3.2.2 Penelitian Lapangan
Dalam penelitian ini, metode pengumpulan data yang digunakan adalah metode simak dan metode cakap. Metode simak memiliki teknik dasar yang berwujud teknik sadap (Mahsun, 2005: 90). Teknik sadap disebut sebagai teknik dasar dalam metode simak karena pada hakekatnya penyimakan diwujudkan dengan penyadapan. Dalam arti, peneliti dalam upaya mendapatkan data dilakukan dengan menyadap penggunaan bahasa seorang atau beberapa mahasiswa. Selanjutnya, teknik sadap ini diikuti dengan teknik lanjutan yang berupa teknik simak libat cakap. Dalam teknik simak libat cakap, peneliti melakukan penyadapan itu dengan cara berpartisipasi sambil menyimak, berpartisipasi dalam pembicaraan, dan menyimak pembicaraan. Dalam hal ini, peneliti terlibat langsung dalam rapat. Selanjutnya teknik catat adalah teknik lanjutan yang dilakukan peneliti ketika menerapkan metode simak dengan teknik lanjutan di atas.

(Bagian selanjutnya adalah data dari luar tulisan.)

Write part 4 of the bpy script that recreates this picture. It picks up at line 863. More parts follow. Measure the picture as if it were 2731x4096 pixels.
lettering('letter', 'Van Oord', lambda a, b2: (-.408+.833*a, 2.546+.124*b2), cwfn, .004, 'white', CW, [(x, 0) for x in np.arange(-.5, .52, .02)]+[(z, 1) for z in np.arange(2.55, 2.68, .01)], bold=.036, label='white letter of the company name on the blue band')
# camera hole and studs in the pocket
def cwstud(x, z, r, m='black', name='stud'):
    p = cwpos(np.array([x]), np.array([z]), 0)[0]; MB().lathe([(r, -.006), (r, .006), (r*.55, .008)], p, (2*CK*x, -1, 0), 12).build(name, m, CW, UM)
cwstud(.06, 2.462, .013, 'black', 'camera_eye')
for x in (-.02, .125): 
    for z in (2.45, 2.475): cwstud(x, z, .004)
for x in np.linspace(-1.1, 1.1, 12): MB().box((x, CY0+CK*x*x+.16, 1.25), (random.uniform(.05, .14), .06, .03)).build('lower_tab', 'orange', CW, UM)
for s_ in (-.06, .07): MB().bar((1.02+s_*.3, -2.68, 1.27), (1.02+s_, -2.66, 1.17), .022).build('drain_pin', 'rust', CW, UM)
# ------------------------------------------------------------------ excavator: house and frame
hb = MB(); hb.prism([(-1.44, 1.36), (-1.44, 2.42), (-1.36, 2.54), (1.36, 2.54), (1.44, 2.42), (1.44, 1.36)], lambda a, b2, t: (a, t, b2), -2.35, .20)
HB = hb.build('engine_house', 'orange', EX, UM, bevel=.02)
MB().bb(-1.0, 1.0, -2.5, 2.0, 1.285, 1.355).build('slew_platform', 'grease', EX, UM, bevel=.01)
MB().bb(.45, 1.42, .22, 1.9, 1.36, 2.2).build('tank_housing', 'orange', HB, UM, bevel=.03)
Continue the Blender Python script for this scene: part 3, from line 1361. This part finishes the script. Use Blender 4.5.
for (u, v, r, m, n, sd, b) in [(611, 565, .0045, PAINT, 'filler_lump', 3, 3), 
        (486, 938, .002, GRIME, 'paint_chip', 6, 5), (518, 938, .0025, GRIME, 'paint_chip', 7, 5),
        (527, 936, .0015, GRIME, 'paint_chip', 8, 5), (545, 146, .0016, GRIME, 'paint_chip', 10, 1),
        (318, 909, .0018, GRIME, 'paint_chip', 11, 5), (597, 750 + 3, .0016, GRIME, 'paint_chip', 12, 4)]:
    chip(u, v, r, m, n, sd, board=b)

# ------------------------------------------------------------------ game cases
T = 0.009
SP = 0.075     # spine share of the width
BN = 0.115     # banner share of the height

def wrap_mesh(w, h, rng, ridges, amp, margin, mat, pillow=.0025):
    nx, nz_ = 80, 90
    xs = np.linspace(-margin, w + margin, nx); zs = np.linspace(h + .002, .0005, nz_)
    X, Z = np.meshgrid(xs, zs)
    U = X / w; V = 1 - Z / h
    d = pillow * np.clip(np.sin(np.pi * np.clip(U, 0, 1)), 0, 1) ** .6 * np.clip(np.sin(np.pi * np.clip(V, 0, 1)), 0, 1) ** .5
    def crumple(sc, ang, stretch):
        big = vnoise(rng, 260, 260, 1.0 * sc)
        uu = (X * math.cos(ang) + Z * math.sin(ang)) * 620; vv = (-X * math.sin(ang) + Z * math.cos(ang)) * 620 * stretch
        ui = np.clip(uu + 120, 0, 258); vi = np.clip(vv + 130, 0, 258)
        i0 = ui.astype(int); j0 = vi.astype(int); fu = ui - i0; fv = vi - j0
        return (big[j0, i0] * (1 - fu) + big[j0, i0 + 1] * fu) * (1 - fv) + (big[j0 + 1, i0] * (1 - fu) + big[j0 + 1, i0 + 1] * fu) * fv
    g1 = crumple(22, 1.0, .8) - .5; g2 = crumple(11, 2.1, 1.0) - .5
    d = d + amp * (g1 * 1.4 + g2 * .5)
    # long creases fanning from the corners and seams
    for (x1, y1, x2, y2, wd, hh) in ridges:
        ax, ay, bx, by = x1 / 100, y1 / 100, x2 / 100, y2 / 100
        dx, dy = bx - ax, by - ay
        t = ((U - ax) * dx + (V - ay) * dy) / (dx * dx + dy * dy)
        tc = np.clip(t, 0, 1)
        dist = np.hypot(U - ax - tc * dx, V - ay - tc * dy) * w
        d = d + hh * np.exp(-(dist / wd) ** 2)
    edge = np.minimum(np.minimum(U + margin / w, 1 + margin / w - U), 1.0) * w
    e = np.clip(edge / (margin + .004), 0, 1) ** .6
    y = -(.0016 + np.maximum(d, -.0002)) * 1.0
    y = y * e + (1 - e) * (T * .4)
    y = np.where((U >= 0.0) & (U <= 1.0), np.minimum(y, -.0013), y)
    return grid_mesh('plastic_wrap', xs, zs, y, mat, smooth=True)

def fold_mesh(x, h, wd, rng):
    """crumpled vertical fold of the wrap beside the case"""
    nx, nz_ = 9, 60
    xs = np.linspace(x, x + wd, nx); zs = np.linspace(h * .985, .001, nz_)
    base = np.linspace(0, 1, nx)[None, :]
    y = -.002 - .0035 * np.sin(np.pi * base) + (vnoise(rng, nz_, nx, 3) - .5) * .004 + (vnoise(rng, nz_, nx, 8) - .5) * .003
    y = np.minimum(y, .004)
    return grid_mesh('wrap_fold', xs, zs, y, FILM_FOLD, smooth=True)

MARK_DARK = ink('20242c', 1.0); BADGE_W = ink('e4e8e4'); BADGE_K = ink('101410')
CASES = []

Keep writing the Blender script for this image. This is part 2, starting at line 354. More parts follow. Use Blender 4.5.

Selain itu, peneliti juga menggunakan metode cakap. Metode penyediaan data dengan metode cakap disebabkan cara yang ditempuh dalam pengumpulan data itu adalah berupa percakapan antara peneliti dengan informan (Mahsun, 2005: 90). Metode cakap memiliki teknik dasar berupa teknik pancing, karena percakapan yang diharapkan sebagai pelaksanaan metode tersebut hanya dimungkinkan muncul jika peneliti memberi stimulasi (pancingan) pada informan untuk memunculkan gejala kebahasaan yang diharapkan oleh peneliti. Pancingan atau stimulasi itu berupa bentuk atau makna-makna yang tersusun dalam bentuk daftar pertanyaan.


3.3 Sumber Data
Sumber data yang digunakan dalam penelitian ini adalah data primer, yaitu data yang secara langsung berkaitan atau berkenaan dengan masalah yang diteliti dan secara langsung dari sumber. Sumber tersebut dapat berupa dialog maupun konversasi (percakapan) mahasiswa dalam rapat.
3.4 Populasi dan Sampel
Yang menjadi sampel dalam penelitian ini adalah mahasiswa Sastra Indonesia yang hadir dalam setiap rapat dan aktif berbicara/bertutur.
Sementara yang menjadi populasi dalam penelitian ini adalah seluruh mahasiswa Sastra Indoensia yang hadir dalam setiap rapat baik yang aktif berbicara dalam rapat maupun yang tidak aktif berbicara/bertutur.